[Given problem] Skip the pictures. Set down, word for word, the lines from the start of the material up to and including the line with "R = math.radians".

[Data extract]
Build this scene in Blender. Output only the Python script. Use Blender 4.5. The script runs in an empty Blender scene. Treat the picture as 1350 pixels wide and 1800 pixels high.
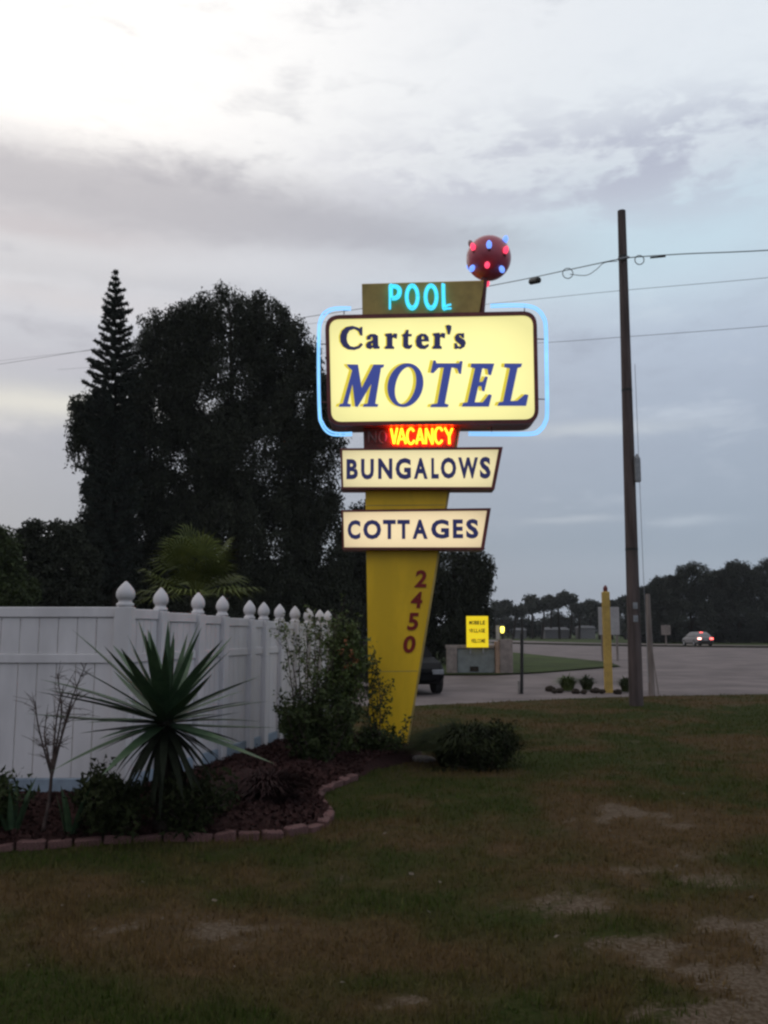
import bpy, bmesh, math, random
import numpy as np
from mathutils import Vector, Matrix

SC = bpy.context.scene
COL = SC.collection
R = math.radians

# ------------------------------------------------------------------ camera, sky, sun, exposure
FPX = 1559.0                       # focal length in photo pixels (1350 x 1800)
PITCH = math.atan(208.0 / FPX)
EYE = 1.6
cam_d = bpy.data.cameras.new('camera')
cam = bpy.data.objects.new('camera', cam_d)
COL.objects.link(cam)
cam_d.sensor_fit = 'VERTICAL'
cam_d.sensor_height = 36.0
cam_d.sensor_width = 27.0
cam_d.lens = 36.0 * FPX / 1800.0
cam_d.clip_start = 0.05
cam_d.clip_end = 4000
cam.location = (0, 0, EYE)
cam.rotation_euler = (math.pi / 2 + PITCH, 0, 0)
SC.camera = cam
SC.cycles.use_denoising = True
SC.cycles.filter_width = 2.5
SC.cycles.max_bounces = 6
SC.cycles.transparent_max_bounces = 4
SC.view_settings.view_transform = 'Standard'
SC.view_settings.look = 'None'
SC.view_settings.gamma = 1
SC.view_settings.exposure = 0
SC.view_settings.use_curve_mapping = False


class E:
    """a shader value with operators, so that node maths reads as formulas"""
    def __init__(s, nt, sock): s.nt, s.k = nt, sock
    def _m(s, op, *a, clamp=False):
        n = s.nt.nodes.new('ShaderNodeMath'); n.operation = op; n.use_clamp = clamp
        for i, v in enumerate((s,) + a):
            if isinstance(v, E): s.nt.links.new(v.k, n.inputs[i])
            else: n.inputs[i].default_value = v
        return E(s.nt, n.outputs[0])
    def __add__(s, o): return s._m('ADD', o)
    def __sub__(s, o): return s._m('SUBTRACT', o)
    def __mul__(s, o): return s._m('MULTIPLY', o)
    def __truediv__(s, o): return s._m('DIVIDE', o)
    def __radd__(s, o): return s._m('ADD', o)
    def __rmul__(s, o): return s._m('MULTIPLY', o)
    def clamp(s): return s._m('ADD', 0.0, clamp=True)
    def inv(s): return (s * -1.0) + 1.0
    def gauss(s): return ((s * s) * -1.0)._m('EXPONENT')
    def step(s, a, b):
        n = s.nt.nodes.new('ShaderNodeMapRange'); n.interpolation_type = 'SMOOTHSTEP'
        s.nt.links.new(s.k, n.inputs[0])
        lo, hi, t0, t1 = (a, b, 0.0, 1.0) if a < b else (b, a, 1.0, 0.0)
        n.inputs[1].default_value = lo; n.inputs[2].default_value = hi
        n.inputs[3].default_value = t0; n.inputs[4].default_value = t1
        return E(s.nt, n.outputs[0])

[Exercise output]
Build this scene in Blender. Output only the Python script. Use Blender 4.5. The script runs in an empty Blender scene. Treat the picture as 1350 pixels wide and 1800 pixels high.
import bpy, bmesh, math, random
import numpy as np
from mathutils import Vector, Matrix

SC = bpy.context.scene
COL = SC.collection
R = math.radians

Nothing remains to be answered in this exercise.